**EXERCISE OBJECTIVE**
Take the lines of the data below from the very first through the line containing "part(name, b, parent, stuff=True)" and output them exactly, pictures excluded.

**Extracted data entries**

- - - - -

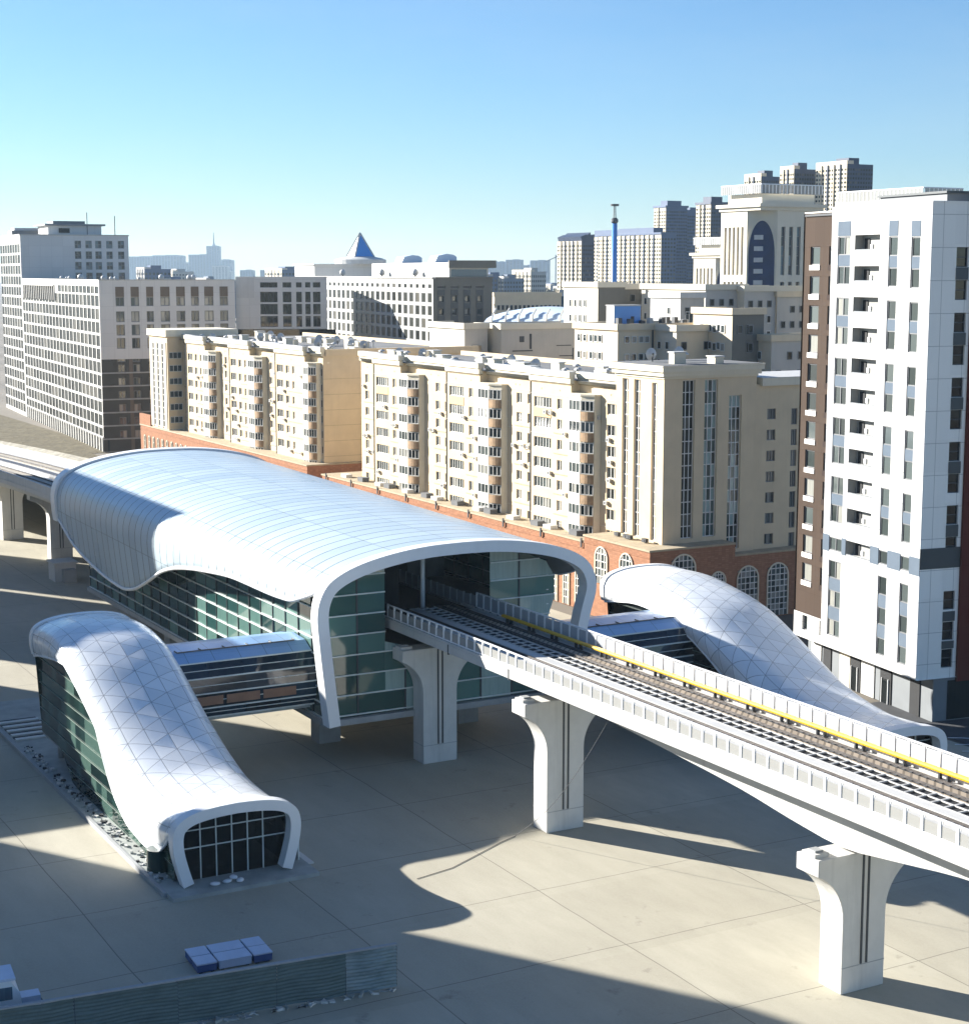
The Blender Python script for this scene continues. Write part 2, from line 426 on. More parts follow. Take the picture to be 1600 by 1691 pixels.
def put_windows(parent, wins, limit=100, name='window'):
    """wins: (x, y, z, rz, w, h, kind); the ones nearest the camera are parts of their own, the rest one piece"""
    mw = Matrix.Translation(parent.location) @ Matrix.Rotation(parent.rotation_euler.z, 4, 'Z')
    wins = sorted(wins, key=lambda q: ((mw @ Vector(q[:3]))-CAM).length/max(.1, (q[4]*q[5])**.25))
    for q in wins[:limit]:
        link(name, window_mesh(q[4], q[5], q[6]).me, parent, q[:3], q[3])
    rest = wins[limit:]
    if rest:
        b = MB()
        for q in rest:
            src = window_mesh(q[4], q[5], q[6]); i = len(b.v)
            c, s_ = math.cos(q[3]), math.sin(q[3])
            b.v += [(q[0]+x*c-y*s_, q[1]+x*s_+y*c, q[2]+z) for x, y, z in src.v]
            b.f += [tuple(i+a for a in f) for f in src.f]
            km = [b.mat(m) for m in src.mats]; b.mi += [km[a] for a in src.mi]
        part(name, b, parent, stuff=True)

class Wall:
    """one building: walls with openings, windows set in them"""
    def __init__(s, root): s.root = root; s.mb = MB(); s.wins = []
    def front(s, x0, x1, y, z0, z1, wins, m, d=.22, mr=None, extra=()):
        holes = []
        for q in wins:
            wx0, wz0, wx1, wz1, kind = q[:5]; dd = q[5] if len(q) > 5 else d
            holes.append((wx0-x0, wz0-z0, wx1-x0, wz1-z0, dd))
            if kind: s.wins.append((wx0, y+dd, wz0, 0., wx1-wx0, wz1-wz0, kind))
        holes += [(a-x0, b-z0, c-x0, e-z0, dd) for a, b, c, e, dd in extra]
        s.mb.facade((x0, y, z0), (1, 0, 0), (0, -1, 0), x1-x0, z1-z0, holes, d, m, mr)
    def side(s, y0, y1, x, z0, z1, wins, m, d=.22, mr=None):
        holes = []
        for q in wins:
            wy0, wz0, wy1, wz1, kind = q[:5]; dd = q[5] if len(q) > 5 else d
            holes.append((wy0-y0, wz0-z0, wy1-y0, wz1-z0, dd))
            if kind: s.wins.append((x-dd, wy0, wz0, math.pi/2, wy1-wy0, wz1-wz0, kind))
        s.mb.facade((x, y0, z0), (0, 1, 0), (1, 0, 0), y1-y0, z1-z0, holes, d, m, mr)
    def done(s, limit=100, name='wall'):
        part(name, s.mb, s.root); put_windows(s.root, s.wins, limit)

def spline(tab, x):
    """smooth monotone-ish interpolation of a table"""
    if x <= tab[0][0]: return tab[0][1]
    if x >= tab[-1][0]: return tab[-1][1]
    for i in range(len(tab)-1):
        if tab[i][0] <= x <= tab[i+1][0]: break
    x0, y0 = tab[i]; x1, y1 = tab[i+1]
    def sl(j):
        if j <= 0 or j >= len(tab)-1: return (tab[min(j+1, len(tab)-1)][1]-tab[max(j-1, 0)][1])/(tab[min(j+1, len(tab)-1)][0]-tab[max(j-1, 0)][0])
        a = (tab[j][1]-tab[j-1][1])/(tab[j][0]-tab[j-1][0]); b = (tab[j+1][1]-tab[j][1])/(tab[j+1][0]-tab[j][0])
        return 0. if a*b <= 0 else 2*a*b/(a+b)
    m0, m1 = sl(i), sl(i+1); h = x1-x0; t = (x-x0)/h
    return (2*t**3-3*t*t+1)*y0+(t**3-2*t*t+t)*h*m0+(-2*t**3+3*t*t)*y1+(t**3-t*t)*h*m1
def catmull(pts, n=6):
    out = []
    for i in range(len(pts)-1):
        p0, p1, p2, p3 = [Vector(pts[min(max(j, 0), len(pts)-1)]) for j in (i-1, i, i+1, i+2)]
        for k in range(n):
            t = k/n
            out.append(tuple(.5*((2*p1)+(p2-p0)*t+(2*p0-5*p1+4*p2-p3)*t*t+(3*p1-p0-3*p2+p3)*t**3)))
    out.append(tuple(pts[-1])); return out

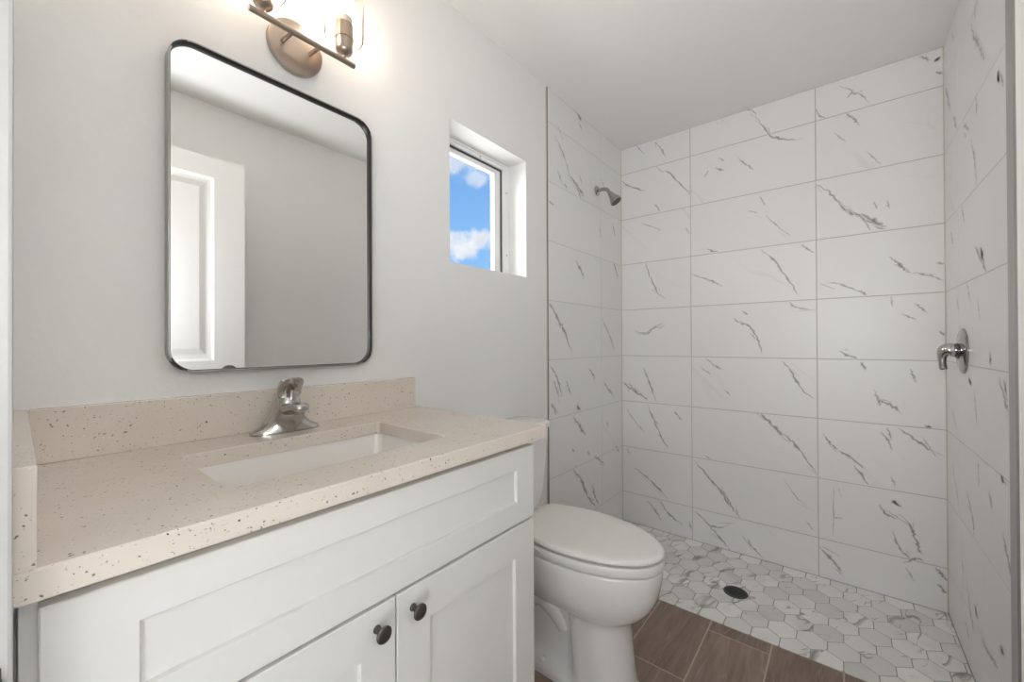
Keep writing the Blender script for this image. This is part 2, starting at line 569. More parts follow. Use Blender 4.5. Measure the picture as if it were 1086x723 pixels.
# ---------------------------------------------------------------- room shell
# veins in the marble tile: (relative width, points along the wall and up it, in metres)
VEINS = {
'b': [
  (2.0, [(0.731,2.47),(0.76,2.459),(0.791,2.416)]),
  (3.0, [(0.778,2.424),(0.824,2.34),(0.85,2.289),(0.876,2.264),(0.945,2.233),(0.998,2.22)]),
  (1.2, [(0.103,2.471),(0.167,2.388)]),
  (2.2, [(0.231,2.456),(0.279,2.379),(0.303,2.328)]),
  (2.5, [(0.254,2.263),(0.326,2.224),(0.384,2.144),(0.44,2.067)]),
  (3.0, [(0.007,2.258),(0.088,2.193),(0.174,2.152)]),
  (1.3, [(0.524,2.148),(0.549,2.182)]),
  (3.0, [(0.581,2.185),(0.611,2.165),(0.627,2.161)]),
  (1.5, [(0.602,2.24),(0.632,2.209)]),
  (2.3, [(0.701,2.202),(0.739,2.163),(0.776,2.12)]),
  (2.3, [(0.228,2.059),(0.265,2.002)]),
  (1.0, [(0.139,1.952),(0.215,1.913),(0.276,1.872)]),
  (1.5, [(0.417,1.876),(0.439,1.825)]),
  (1.5, [(0.803,1.974),(0.83,1.905)]),
  (1.3, [(0.747,1.905),(0.793,1.881)]),
  (1.3, [(0.83,1.863),(0.874,1.802),(0.942,1.727)]),
  (3.0, [(0.536,1.728),(0.563,1.708),(0.592,1.701)]),
  (2.6, [(0.171,1.695),(0.188,1.63),(0.213,1.565),(0.25,1.488),(0.31,1.442)]),
  (2.3, [(0.449,1.589),(0.524,1.55),(0.587,1.521),(0.618,1.496)]),
  (2.7, [(0.801,1.683),(0.855,1.627),(0.898,1.559),(0.94,1.483),(0.973,1.409)]),
  (2.3, [(0.983,1.68),(1.039,1.628)]),
  (2.0, [(0.931,1.392),(0.956,1.359),(1.014,1.346)]),
  (2.3, [(0.096,1.257),(0.173,1.23),(0.224,1.279),(0.285,1.297)]),
  (2.7, [(0.666,1.321),(0.705,1.287),(0.752,1.264),(0.78,1.21)]),
  (2.5, [(0.715,1.352),(0.744,1.329)]),
  (2.2, [(1.137,2.436),(1.181,2.399),(1.195,2.374),(1.216,2.365),(1.251,2.309)]),
  (2.5, [(1.173,2.364),(1.183,2.378),(1.195,2.387)]),
  (2.5, [(1.422,2.451),(1.453,2.42)]),
  (3.0, [(1.465,2.408),(1.485,2.419)]),
  (1.6, [(1.47,2.36),(1.488,2.344)]),
  (1.8, [(1.044,2.364),(1.062,2.318),(1.098,2.289)]),
  (3.0, [(1.165,2.29),(1.194,2.251),(1.215,2.216)]),
  (1.2, [(1.12,2.21),(1.164,2.151)]),
  (1.1, [(1.236,2.087),(1.29,2.001)]),
  (4.2, [(1.049,1.97),(1.096,1.925),(1.162,1.823),(1.22,1.774),(1.275,1.717),(1.304,1.7)]),
  (2.5, [(1.155,1.829),(1.22,1.774),(1.254,1.702)]),
  (7.0, [(1.213,1.79),(1.261,1.751),(1.302,1.706)]),
  (1.6, [(1.262,1.839),(1.275,1.799)]),
  (1.6, [(1.309,1.832),(1.316,1.791)]),
  (3.0, [(1.314,1.57),(1.34,1.543),(1.366,1.504),(1.385,1.488)]),
  (1.8, [(1.385,1.488),(1.422,1.48),(1.464,1.458),(1.49,1.438)]),
  (1.8, [(1.085,1.473),(1.131,1.464),(1.189,1.431),(1.224,1.414)]),
  (3.0, [(1.21,1.423),(1.234,1.399)]),
  (2.0, [(1.465,1.523),(1.489,1.515)]),
  (1.5, [(1.32,1.388),(1.326,1.337)]),
  (2.2, [(1.397,1.351),(1.421,1.323),(1.437,1.305)]),
  (2.0, [(1.352,1.304),(1.402,1.277)]),
  (2.0, [(1.475,1.226),(1.489,1.2)]),
  (2.0, [(0.096,1.253),(0.165,1.238),(0.219,1.269),(0.297,1.287)]),
  (3.0, [(0.689,1.298),(0.75,1.262),(0.789,1.192),(0.808,1.113)]),
  (4.0, [(0.007,0.921),(0.051,0.882),(0.107,0.853),(0.176,0.805)]),
  (5.0, [(0.051,0.91),(0.107,0.853),(0.184,0.811)]),
  (3.0, [(0.15,1.023),(0.19,0.918),(0.237,0.802)]),
  (3.0, [(0.176,0.784),(0.216,0.695),(0.267,0.583),(0.305,0.524)]),
  (1.4, [(0.021,0.769),(0.092,0.667),(0.161,0.595)]),
  (2.4, [(0.34,0.76),(0.393,0.703)]),
  (2.5, [(0.525,1.085),(0.58,1.038),(0.613,1.02)]),
  (1.2, [(0.49,1.035),(0.558,0.988)]),
  (1.6, [(0.623,0.908),(0.655,0.875)]),
  (2.8, [(0.893,1.081),(0.929,1.039),(0.955,0.986),(0.99,0.923),(1.038,0.889)]),
  (5.5, [(0.786,0.795),(0.834,0.755),(0.881,0.705),(0.927,0.674)]),
  (3.0, [(0.881,0.712),(0.927,0.674),(0.971,0.621),(1.005,0.563),(1.039,0.527)]),
  (3.2, [(0.104,0.348),(0.173,0.316),(0.239,0.264),(0.303,0.206)]),
  (1.6, [(0.034,0.481),(0.063,0.444)]),
  (4.0, [(0.452,0.486),(0.509,0.422),(0.576,0.351),(0.619,0.314),(0.661,0.241),(0.692,0.203)]),
  (4.0, [(0.576,0.359),(0.619,0.302),(0.651,0.238)]),
  (1.6, [(0.51,0.52),(0.559,0.493)]),
  (3.0, [(0.172,0.169),(0.225,0.117),(0.264,0.061)]),
  (3.0, [(0.252,0.189),(0.303,0.124),(0.39,0.071)]),
  (2.0, [(0.426,0.106),(0.444,0.049)]),
  (2.6, [(0.45,0.175),(0.496,0.15),(0.541,0.113),(0.597,0.117),(0.64,0.141)]),
  (2.6, [(0.519,0.132),(0.585,0.066),(0.649,0.003)]),
  (2.6, [(0.733,0.098),(0.752,0.059),(0.811,0.009)]),
  (1.1, [(0.898,0.466),(0.952,0.38),(1.004,0.339)]),
  (1.2, [(0.995,0.262),(1.029,0.219)]),
  (3.0, [(1.133,1.138),(1.172,1.108),(1.202,1.095)]),
  (3.0, [(1.21,1.079),(1.235,1.044)]),
  (4.5, [(1.261,0.953),(1.276,0.905),(1.311,0.889),(1.353,0.851)]),
  (3.0, [(1.268,0.924),(1.282,0.876)]),
  (2.4, [(1.381,1.055),(1.401,0.991)]),
  (3.0, [(1.065,0.72),(1.098,0.673),(1.122,0.646)]),
  (3.0, [(1.122,0.646),(1.169,0.623),(1.229,0.568)]),
  (3.0, [(1.184,0.586),(1.214,0.541),(1.236,0.497)]),
  (2.6, [(1.282,0.759),(1.303,0.724),(1.32,0.678)]),
  (2.4, [(1.303,0.782),(1.317,0.726)]),
  (3.0, [(1.339,0.786),(1.386,0.745),(1.425,0.714),(1.464,0.674)]),
  (2.0, [(1.426,0.807),(1.446,0.798)]),
  (3.0, [(1.272,0.417),(1.294,0.383),(1.336,0.366)]),
  (4.0, [(1.315,0.447),(1.346,0.426)]),
  (3.6, [(1.336,0.395),(1.377,0.349),(1.39,0.306),(1.403,0.254),(1.416,0.23)]),
  (2.2, [(1.315,0.312),(1.342,0.234),(1.383,0.191)]),
  (3.0, [(1.355,0.172),(1.396,0.205),(1.416,0.202)]),
  (4.6, [(1.045,0.15),(1.094,0.104),(1.142,0.049)]),
  (1.5, [(1.1,0.312),(1.143,0.314)]),
  (0.9, [(1.108,0.468),(1.103,0.21)]),
  (3.6, [(1.454,0.188),(1.492,0.138)]),
  (3.0, [(1.46,0.117),(1.492,0.083)]),
  (1.4, [(1.316,0.562),(1.33,0.508)]),
  (1.3, [(1.362,0.156),(1.389,0.099)]),
],
'l': [
  (1.8, [(1.74,2.247),(1.799,2.204),(1.861,2.134),(1.892,2.086)]),
  (3.0, [(1.98,2.456),(2.021,2.435)]),
  (1.2, [(1.929,2.477),(1.997,2.455)]),
  (1.2, [(1.996,2.419),(2.031,2.38)]),
  (2.0, [(1.768,2.07),(1.813,2.019)]),
  (2.0, [(1.828,2.023),(1.866,2.006)]),
  (3.5, [(1.892,2.086),(1.958,2.054),(2.017,1.979)]),
  (3.5, [(1.942,2.067),(2.0,2.04),(2.053,2.014)]),
  (1.5, [(1.994,2.118),(2.028,2.075)]),
  (1.3, [(2.236,1.89),(2.256,1.817)]),
  (2.0, [(2.409,1.948),(2.459,1.868)]),
  (3.0, [(2.42,1.698),(2.499,1.607)]),
  (3.5, [(1.954,1.636),(2.006,1.591),(2.041,1.551)]),
  (2.0, [(1.676,1.381),(1.732,1.34)]),
  (1.6, [(1.68,1.892),(1.737,1.883)]),
  (1.0, [(1.77,2.307),(1.83,2.249)]),
  (1.0, [(2.26,2.183),(2.323,2.125)]),
  (4.2, [(1.703,1.37),(1.769,1.298),(1.832,1.24),(1.914,1.108)]),
  (2.3, [(2.264,1.329),(2.352,1.24),(2.445,1.125)]),
  (2.4, [(1.692,1.065),(1.766,0.986),(1.797,0.898)]),
  (2.0, [(1.721,0.989),(1.781,0.9)]),
  (2.8, [(1.699,0.875),(1.749,0.811)]),
  (2.2, [(1.846,0.98),(1.895,0.888)]),
  (2.4, [(2.096,1.028),(2.176,0.965)]),
  (3.0, [(2.281,0.937),(2.417,0.833)]),
  (2.6, [(1.957,0.831),(1.992,0.808)]),
  (4.0, [(1.911,0.779),(1.999,0.703),(2.054,0.647)]),
  (2.6, [(2.15,0.514),(2.276,0.437)]),
  (2.2, [(2.072,0.559),(2.103,0.525)]),
  (2.2, [(1.903,0.607),(1.926,0.581)]),
  (4.0, [(1.908,0.496),(1.996,0.411),(2.07,0.298),(2.167,0.211)]),
  (3.0, [(2.129,0.356),(2.156,0.282),(2.209,0.204)]),
  (2.0, [(2.314,0.691),(2.345,0.646)]),
  (2.0, [(2.438,0.515),(2.501,0.459)]),
],
'r': [
  (2.5, [(-2.074,2.271),(-2.034,2.205),(-1.958,2.115),(-1.905,2.056)]),
  (3.0, [(-1.778,1.96),(-1.77,1.918)]),
  (1.8, [(-1.75,1.931),(-1.723,1.883)]),
  (3.0, [(-2.517,2.28),(-2.474,2.205),(-2.414,2.126)]),
  (3.0, [(-2.357,2.075),(-2.304,2.004)]),
  (1.5, [(-2.021,2.003),(-2.004,1.922)]),
  (2.0, [(-2.201,1.973),(-2.109,1.919)]),
  (2.0, [(-2.088,1.883),(-2.049,1.804),(-2.02,1.699)]),
  (2.0, [(-2.238,1.682),(-2.191,1.613)]),
  (1.0, [(-2.01,2.3),(-2.024,2.256)]),
  (1.5, [(-2.372,2.41),(-2.339,2.365)]),
  (3.0, [(-2.06,1.506),(-1.964,1.437),(-1.904,1.389)]),
  (3.0, [(-1.981,1.481),(-1.945,1.434)]),
  (1.8, [(-2.437,1.627),(-2.379,1.565)]),
  (1.3, [(-2.331,1.359),(-2.306,1.296)]),
  (1.5, [(-2.175,1.402),(-2.111,1.306)]),
  (1.1, [(-2.026,1.321),(-1.989,1.247)]),
  (1.6, [(-1.885,1.146),(-1.876,1.099)]),
  (2.4, [(-1.792,1.076),(-1.737,1.01),(-1.71,0.988)]),
  (1.8, [(-1.749,1.07),(-1.722,1.029)]),
  (2.0, [(-2.152,1.043),(-2.121,1.032)]),
  (1.3, [(-2.078,1.014),(-2.042,0.89)]),
  (1.2, [(-2.438,0.903),(-2.353,0.827)]),
  (1.5, [(-2.658,1.231),(-2.623,1.202)]),
  (1.0, [(-2.443,0.692),(-2.308,0.502)]),
  (2.4, [(-2.201,0.631),(-2.111,0.557),(-2.101,0.495)]),
  (1.5, [(-2.04,0.783),(-2.023,0.692)]),
  (1.6, [(-1.911,0.714),(-1.878,0.67)]),
  (2.0, [(-1.78,0.796),(-1.76,0.779)]),
  (3.2, [(-1.77,0.637),(-1.73,0.582),(-1.686,0.537)]),
  (1.6, [(-2.214,0.301),(-2.147,0.197),(-2.104,0.164)]),
  (2.0, [(-2.101,0.265),(-2.06,0.232)]),
  (1.6, [(-2.245,0.133),(-2.174,0.103)]),
  (2.0, [(-2.021,0.19),(-1.911,0.204),(-1.829,0.216)]),
  (2.0, [(-1.811,0.291),(-1.775,0.289)]),
  (1.6, [(-2.288,0.34),(-2.263,0.302)]),
],
}


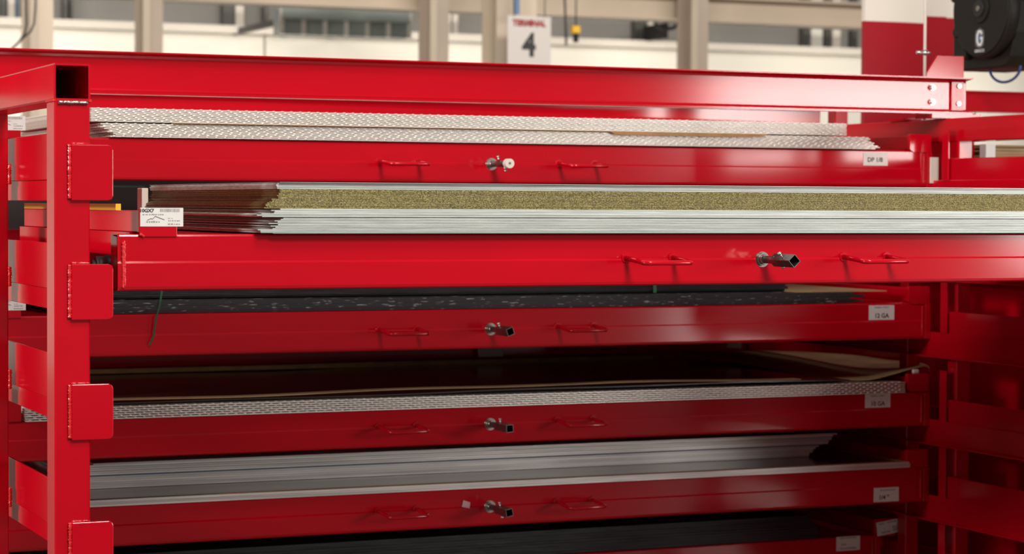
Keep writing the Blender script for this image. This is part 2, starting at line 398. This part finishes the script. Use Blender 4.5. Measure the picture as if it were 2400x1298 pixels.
label_tag(D[5], 4.2603, 4.3577, .3795, .4300, 6.94-.0005, None, words(-.7, .7, .8, .1)+words(-.6, -.2, -.1, .12)+words(-.65, .7, -.65, .15))
label_tag(D[5], 4.424, 4.5168, .430, .4785, 6.94-.0055, None, words(-.8, -.3, .7, .12)+words(0, .8, .75, .14)+words(-.6, .2, -.6, .16)+bars(.4, .9, -.75, .1), tilt=R(7))
# details on the rolled-out drawer
t = D[1]
weld((1.2253-CX, -.002, .006), (1.2260-CX, -.002, .108), .0038, t)
weld((1.2293-CX, -.002, .010), (1.2287-CX, -.002, .112), .0030, t)
MB().cyl((1.188-CX, .10, .055), (1.208-CX, .10, .055), .020, 24).cyl((1.180-CX, .10, .055), (1.188-CX, .10, .055), .012, 20).build('guide_roller', BLK, t)
# strip of yellow tape on the rear track of the rolled-out level
ys = tag(MB().box(1.2617-CX, .215, .1787, 1.274-CX, 1.26, .1935).build('yellow_bar', YEL, D[1]), 'narrow yellow bar on the side rail')
# small square of clear tape beside the lowest full crank
tp = MB().prism([(-.098, .066), (-.071, .060), (-.069, .079), (-.093, .087)], 'y', -.0036, -.0032).build('tape_scrap', mat('tape', (.75, .45, .45), .5), D[4])
tp.parent = D[4]
# white strip painting the post's bright reflection beside the top drawer
MB().box(4.497-CX, -.012, .014, 4.530-CX, -.006, .104).build('post_highlight', PWHITE, D[0], .001)

# ================================================================== SHEET STACKS
def plain_mesh(name, m, L, Dp, T):
    mb = MB().box(0, 0, 0, L, Dp, T); o = mb.build(name, m); return o
def tread_mesh(name, L, Dp, T, pitch=.0285, bh=.0016, off=0.):
    o = MB().box(0, .0, 0, L, Dp, T).build(name, ALU)
    mb = MB(); x = .006+off
    while x < L-.014:                           # raised lozenges cut by the front edge
        vs = []; n = 7
        for j, (yy, h, wd) in enumerate(((-.0014, T*.35, .5), (-.0020, T*.80, .9), (-.0009, T+bh, .85), (.006, T+bh*1.05, .7), (.016, T, .35))):
            for k in range(n):
                u = k/(n-1)*2-1; c = math.sqrt(max(0, 1-u*u))
                vs.append((x+.006+u*.006*wd, yy*(.3+.7*c) if yy < 0 else yy, (T*.3 if j < 2 else T*.7)+(h-(T*.3 if j < 2 else T*.7))*(.25+.75*c)))
        mb.add(vs, [(j*n+k, j*n+k+1, (j+1)*n+k+1, (j+1)*n+k) for j in range(4) for k in range(n-1)], True)
        x += pitch
    y = .02
    while y < Dp-.02:                           # and along the left end
        mb.add([(-.0008, y, T*.4), (-.0008, y+.010, T*.4), (.015, y+.008, T), (.015, y+.002, T), (-.0014, y+.0025, T+bh), (-.0014, y+.0075, T+bh)],
               [(0, 1, 5, 4), (1, 2, 5), (2, 3, 4, 5), (3, 0, 4)])
        y += pitch
    b = mb.build('lozenges', ALUB, o); b['kind'] = 'stuff'
    return o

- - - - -

**ANSWER TO THE TASK**
The Blender Python script for this scene continues. Write part 2, from line 426 on. More parts follow. Take the picture to be 1600 by 1691 pixels.
def put_windows(parent, wins, limit=100, name='window'):
    """wins: (x, y, z, rz, w, h, kind); the ones nearest the camera are parts of their own, the rest one piece"""
    mw = Matrix.Translation(parent.location) @ Matrix.Rotation(parent.rotation_euler.z, 4, 'Z')
    wins = sorted(wins, key=lambda q: ((mw @ Vector(q[:3]))-CAM).length/max(.1, (q[4]*q[5])**.25))
    for q in wins[:limit]:
        link(name, window_mesh(q[4], q[5], q[6]).me, parent, q[:3], q[3])
    rest = wins[limit:]
    if rest:
        b = MB()
        for q in rest:
            src = window_mesh(q[4], q[5], q[6]); i = len(b.v)
            c, s_ = math.cos(q[3]), math.sin(q[3])
            b.v += [(q[0]+x*c-y*s_, q[1]+x*s_+y*c, q[2]+z) for x, y, z in src.v]
            b.f += [tuple(i+a for a in f) for f in src.f]
            km = [b.mat(m) for m in src.mats]; b.mi += [km[a] for a in src.mi]
        part(name, b, parent, stuff=True)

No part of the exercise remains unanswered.